[tulip] Most ethernets record?
David S. Miller
davem@redhat.com
Tue, 19 Jun 2001 09:16:54 -0700 (PDT)
Ben Greear writes:
> Yes, there seems to be a major pissing contest between who can
> be the more hard-headed about this kind of thing. The end
> result, unfortunately, is broken drivers that are making my
> life, as well as many others, a complete pain in the arse
> when it comes to doing any type of high-performance networking
> on Linux. We have all these great routing/firewalling technologies,
> but try finding a NIC/driver that can hold up under the strain!!!
There is an official channel to help the maintainers work
on fixing the problems that you find, and in fact the current
2.4.x tulip maintainer is quite good a being responsive.
Talk to Jeff Garzik about 2.4.x tulip problems if you haven't
done this already.
> I don't think the load can be completely dumped on Becker though,
> because I have been pretty dissapointed with my own efforts to get
> my VLAN patch added to the kernel. The patch process can definately
> seem like a black hole at times...
This is comparing apples to oranges. You want to add a complete
subsystem to the kernel. This is different than adding a driver.
When you add a subsystem to the networking, which I maintain, sure
there are a lot of hurdles. But look at the bluetooth stuff, that
person did all the work I asked of them to make the patches acceptable
to me, and then I simply put them in.
It's a matter of taking responsibility and doing the grudge work to
get the patch in. Sometimes like Linus I have to dump mails because I
simply get so many. You have to retransmit and you have to do the
work to convince me to put in your changes, not the other way around.

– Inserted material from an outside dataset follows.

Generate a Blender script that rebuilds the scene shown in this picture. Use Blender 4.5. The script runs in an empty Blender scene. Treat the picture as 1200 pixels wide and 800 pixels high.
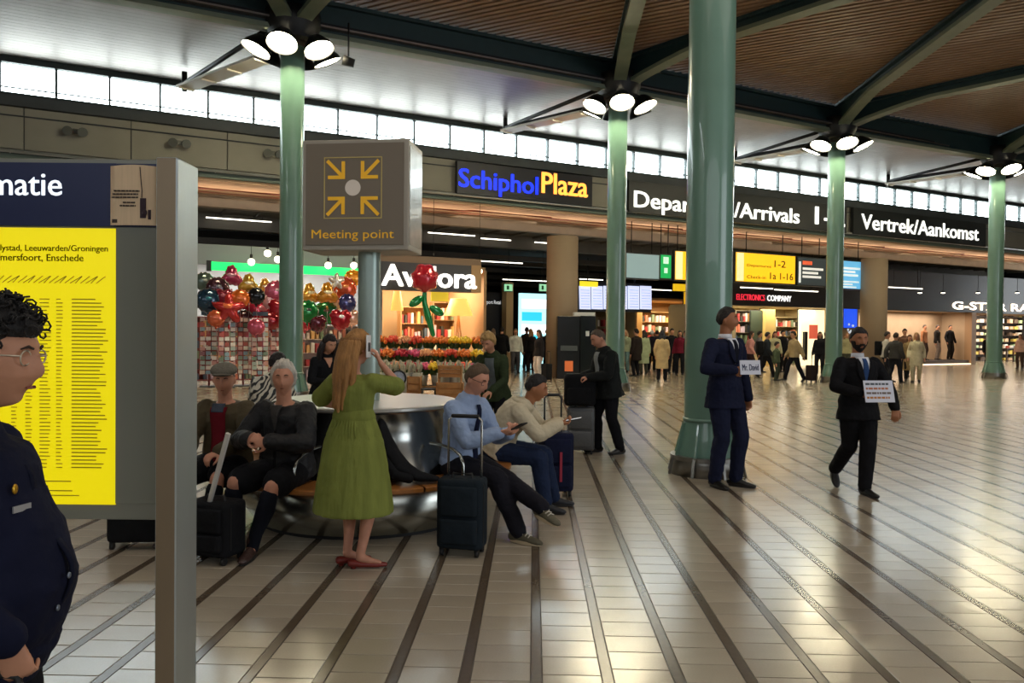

If you don't want to put forth the effort of retransmitting,
explaining your changes clearly, and fixing up anything I request,
then you really don't care about your patch.
Maybe I won't even like how you do the VLAN stuff at all. And if I do
hate it, you have to find a way to make it acceptable to me and deal
with the things I don't like about your changes. It's called
filtering and it tends to keep crap from accumulating in the tree.
And don't take it personally, this is what everyone has to go through
who wants to install major changes. It doesn't matter if you are
going through Linus, myself, or some other maintainer.